• What the task requires: Take the lines from the beginning of the data below through the line holding "return CAM + AR*((x-1024)/F_PX*d)" and return exactly those.

• Data shown:
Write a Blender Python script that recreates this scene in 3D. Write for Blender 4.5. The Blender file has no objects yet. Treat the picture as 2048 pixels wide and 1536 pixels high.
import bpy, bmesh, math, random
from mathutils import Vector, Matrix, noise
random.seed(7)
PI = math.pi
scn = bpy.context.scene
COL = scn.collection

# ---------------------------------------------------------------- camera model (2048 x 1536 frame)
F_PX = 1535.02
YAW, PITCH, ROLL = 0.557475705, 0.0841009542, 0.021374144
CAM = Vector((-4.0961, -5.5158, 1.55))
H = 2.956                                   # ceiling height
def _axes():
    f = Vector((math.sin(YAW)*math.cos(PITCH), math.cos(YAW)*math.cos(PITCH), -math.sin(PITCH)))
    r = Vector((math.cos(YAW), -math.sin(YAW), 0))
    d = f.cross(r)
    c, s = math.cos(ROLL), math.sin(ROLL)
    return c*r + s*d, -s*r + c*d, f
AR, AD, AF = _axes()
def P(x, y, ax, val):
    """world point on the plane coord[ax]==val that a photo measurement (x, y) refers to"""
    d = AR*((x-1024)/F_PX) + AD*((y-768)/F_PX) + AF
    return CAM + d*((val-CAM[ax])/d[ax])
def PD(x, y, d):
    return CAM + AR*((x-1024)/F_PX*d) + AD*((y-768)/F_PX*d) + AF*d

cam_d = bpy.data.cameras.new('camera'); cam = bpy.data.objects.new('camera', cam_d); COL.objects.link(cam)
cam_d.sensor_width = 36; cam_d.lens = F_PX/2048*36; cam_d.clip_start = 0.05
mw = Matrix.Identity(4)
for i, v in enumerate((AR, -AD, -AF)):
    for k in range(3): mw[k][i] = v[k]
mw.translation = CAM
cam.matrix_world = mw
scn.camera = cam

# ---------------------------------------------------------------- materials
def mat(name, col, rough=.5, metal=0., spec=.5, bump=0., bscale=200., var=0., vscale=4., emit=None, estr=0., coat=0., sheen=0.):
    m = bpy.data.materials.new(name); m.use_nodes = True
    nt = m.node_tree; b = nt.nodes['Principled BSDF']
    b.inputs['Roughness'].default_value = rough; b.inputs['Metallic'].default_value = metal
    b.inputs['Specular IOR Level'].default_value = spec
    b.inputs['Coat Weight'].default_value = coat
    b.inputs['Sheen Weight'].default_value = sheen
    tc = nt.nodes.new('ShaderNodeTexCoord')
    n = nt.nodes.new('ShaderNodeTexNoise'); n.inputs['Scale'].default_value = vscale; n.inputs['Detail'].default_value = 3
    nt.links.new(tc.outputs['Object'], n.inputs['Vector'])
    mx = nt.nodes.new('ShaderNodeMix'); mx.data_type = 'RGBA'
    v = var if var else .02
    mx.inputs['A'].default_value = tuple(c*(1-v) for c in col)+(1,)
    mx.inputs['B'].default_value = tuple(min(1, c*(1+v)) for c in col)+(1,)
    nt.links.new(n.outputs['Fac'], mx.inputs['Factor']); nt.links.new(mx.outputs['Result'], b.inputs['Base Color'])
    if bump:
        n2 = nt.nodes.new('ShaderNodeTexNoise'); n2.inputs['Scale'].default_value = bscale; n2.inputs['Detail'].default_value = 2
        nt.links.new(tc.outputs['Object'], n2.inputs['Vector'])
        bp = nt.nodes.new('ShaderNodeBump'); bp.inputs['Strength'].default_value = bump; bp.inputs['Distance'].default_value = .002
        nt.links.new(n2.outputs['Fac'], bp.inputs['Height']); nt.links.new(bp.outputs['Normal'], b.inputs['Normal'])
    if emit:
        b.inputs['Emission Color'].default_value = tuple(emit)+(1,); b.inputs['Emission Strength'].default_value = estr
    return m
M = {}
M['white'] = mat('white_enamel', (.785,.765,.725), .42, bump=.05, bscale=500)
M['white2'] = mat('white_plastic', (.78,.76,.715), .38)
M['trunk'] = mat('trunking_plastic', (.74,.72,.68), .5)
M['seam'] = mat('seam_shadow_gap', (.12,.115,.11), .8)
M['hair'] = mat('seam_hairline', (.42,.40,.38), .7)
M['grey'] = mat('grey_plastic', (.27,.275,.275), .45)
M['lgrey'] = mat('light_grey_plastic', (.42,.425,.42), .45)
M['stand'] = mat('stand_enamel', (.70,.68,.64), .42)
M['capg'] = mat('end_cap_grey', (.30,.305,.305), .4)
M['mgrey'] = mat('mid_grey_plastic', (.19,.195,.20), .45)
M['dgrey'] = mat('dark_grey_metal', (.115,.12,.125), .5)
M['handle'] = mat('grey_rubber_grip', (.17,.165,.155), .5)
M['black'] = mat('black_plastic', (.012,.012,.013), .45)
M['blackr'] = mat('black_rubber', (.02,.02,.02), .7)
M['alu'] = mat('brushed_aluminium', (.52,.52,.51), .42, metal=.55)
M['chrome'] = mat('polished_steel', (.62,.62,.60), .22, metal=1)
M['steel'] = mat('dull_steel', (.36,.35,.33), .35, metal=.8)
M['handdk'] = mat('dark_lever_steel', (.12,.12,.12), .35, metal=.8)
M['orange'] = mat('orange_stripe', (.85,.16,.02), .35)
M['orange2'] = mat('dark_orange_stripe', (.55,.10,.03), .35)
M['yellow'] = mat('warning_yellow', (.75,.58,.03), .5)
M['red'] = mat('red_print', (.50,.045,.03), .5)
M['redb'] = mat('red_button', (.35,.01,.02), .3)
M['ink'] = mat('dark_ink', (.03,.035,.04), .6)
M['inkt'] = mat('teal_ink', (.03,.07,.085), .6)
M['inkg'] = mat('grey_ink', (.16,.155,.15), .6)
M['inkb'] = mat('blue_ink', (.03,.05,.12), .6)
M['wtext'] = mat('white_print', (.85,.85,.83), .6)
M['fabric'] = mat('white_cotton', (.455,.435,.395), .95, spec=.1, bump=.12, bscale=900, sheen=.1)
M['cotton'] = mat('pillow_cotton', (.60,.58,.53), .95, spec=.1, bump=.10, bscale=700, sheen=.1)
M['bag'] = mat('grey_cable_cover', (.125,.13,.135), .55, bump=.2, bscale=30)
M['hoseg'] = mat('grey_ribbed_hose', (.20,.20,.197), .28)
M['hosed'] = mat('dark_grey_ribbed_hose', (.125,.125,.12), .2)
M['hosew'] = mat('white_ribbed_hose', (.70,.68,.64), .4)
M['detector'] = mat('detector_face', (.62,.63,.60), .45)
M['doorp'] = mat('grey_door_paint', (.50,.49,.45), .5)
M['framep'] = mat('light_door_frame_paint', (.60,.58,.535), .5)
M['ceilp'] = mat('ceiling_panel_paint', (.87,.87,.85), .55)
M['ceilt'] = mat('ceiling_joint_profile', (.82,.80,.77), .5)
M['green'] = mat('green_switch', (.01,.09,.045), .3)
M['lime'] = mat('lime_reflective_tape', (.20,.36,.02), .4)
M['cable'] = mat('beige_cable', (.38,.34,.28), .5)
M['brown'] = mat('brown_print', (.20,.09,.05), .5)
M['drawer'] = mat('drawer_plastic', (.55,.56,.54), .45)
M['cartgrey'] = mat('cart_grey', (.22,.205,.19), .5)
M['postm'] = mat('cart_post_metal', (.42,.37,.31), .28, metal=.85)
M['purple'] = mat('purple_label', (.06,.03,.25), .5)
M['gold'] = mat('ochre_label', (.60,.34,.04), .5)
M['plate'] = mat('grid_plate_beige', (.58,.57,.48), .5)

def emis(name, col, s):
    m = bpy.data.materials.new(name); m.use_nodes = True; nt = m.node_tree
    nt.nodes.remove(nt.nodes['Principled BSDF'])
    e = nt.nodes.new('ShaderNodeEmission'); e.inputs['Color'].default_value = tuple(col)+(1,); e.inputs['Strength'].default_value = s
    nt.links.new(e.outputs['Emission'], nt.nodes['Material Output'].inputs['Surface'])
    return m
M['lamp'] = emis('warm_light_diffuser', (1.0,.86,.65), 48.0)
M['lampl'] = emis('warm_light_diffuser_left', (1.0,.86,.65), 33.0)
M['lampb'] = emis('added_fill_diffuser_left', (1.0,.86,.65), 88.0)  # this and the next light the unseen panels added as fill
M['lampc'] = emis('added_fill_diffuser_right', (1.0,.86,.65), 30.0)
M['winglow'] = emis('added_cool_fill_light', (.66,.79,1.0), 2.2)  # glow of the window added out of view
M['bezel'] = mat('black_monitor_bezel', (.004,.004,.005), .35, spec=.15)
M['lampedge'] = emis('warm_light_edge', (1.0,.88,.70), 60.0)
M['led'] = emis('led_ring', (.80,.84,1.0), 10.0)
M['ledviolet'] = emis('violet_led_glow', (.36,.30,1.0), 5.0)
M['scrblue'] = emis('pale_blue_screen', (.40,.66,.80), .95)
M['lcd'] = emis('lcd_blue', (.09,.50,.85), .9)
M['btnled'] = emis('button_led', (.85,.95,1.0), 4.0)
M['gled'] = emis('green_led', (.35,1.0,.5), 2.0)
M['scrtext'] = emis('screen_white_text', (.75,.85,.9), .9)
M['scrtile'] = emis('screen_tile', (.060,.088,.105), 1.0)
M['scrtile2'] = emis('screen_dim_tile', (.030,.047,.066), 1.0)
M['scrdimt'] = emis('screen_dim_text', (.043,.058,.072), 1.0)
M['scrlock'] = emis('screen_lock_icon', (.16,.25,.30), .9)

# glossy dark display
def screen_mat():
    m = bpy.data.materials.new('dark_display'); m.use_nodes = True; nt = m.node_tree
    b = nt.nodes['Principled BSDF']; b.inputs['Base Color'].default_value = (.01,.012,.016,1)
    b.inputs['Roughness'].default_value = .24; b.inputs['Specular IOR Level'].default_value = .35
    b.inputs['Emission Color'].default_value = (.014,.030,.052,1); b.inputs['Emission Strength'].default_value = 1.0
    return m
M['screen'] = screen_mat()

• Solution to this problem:
Write a Blender Python script that recreates this scene in 3D. Write for Blender 4.5. The Blender file has no objects yet. Treat the picture as 2048 pixels wide and 1536 pixels high.
import bpy, bmesh, math, random
from mathutils import Vector, Matrix, noise
random.seed(7)
PI = math.pi
scn = bpy.context.scene
COL = scn.collection

# ---------------------------------------------------------------- camera model (2048 x 1536 frame)
F_PX = 1535.02
YAW, PITCH, ROLL = 0.557475705, 0.0841009542, 0.021374144
CAM = Vector((-4.0961, -5.5158, 1.55))
H = 2.956                                   # ceiling height
def _axes():
    f = Vector((math.sin(YAW)*math.cos(PITCH), math.cos(YAW)*math.cos(PITCH), -math.sin(PITCH)))
    r = Vector((math.cos(YAW), -math.sin(YAW), 0))
    d = f.cross(r)
    c, s = math.cos(ROLL), math.sin(ROLL)
    return c*r + s*d, -s*r + c*d, f
AR, AD, AF = _axes()
def P(x, y, ax, val):
    """world point on the plane coord[ax]==val that a photo measurement (x, y) refers to"""
    d = AR*((x-1024)/F_PX) + AD*((y-768)/F_PX) + AF
    return CAM + d*((val-CAM[ax])/d[ax])
def PD(x, y, d):
    return CAM + AR*((x-1024)/F_PX*d) + AD*((y-768)/F_PX*d) + AF*d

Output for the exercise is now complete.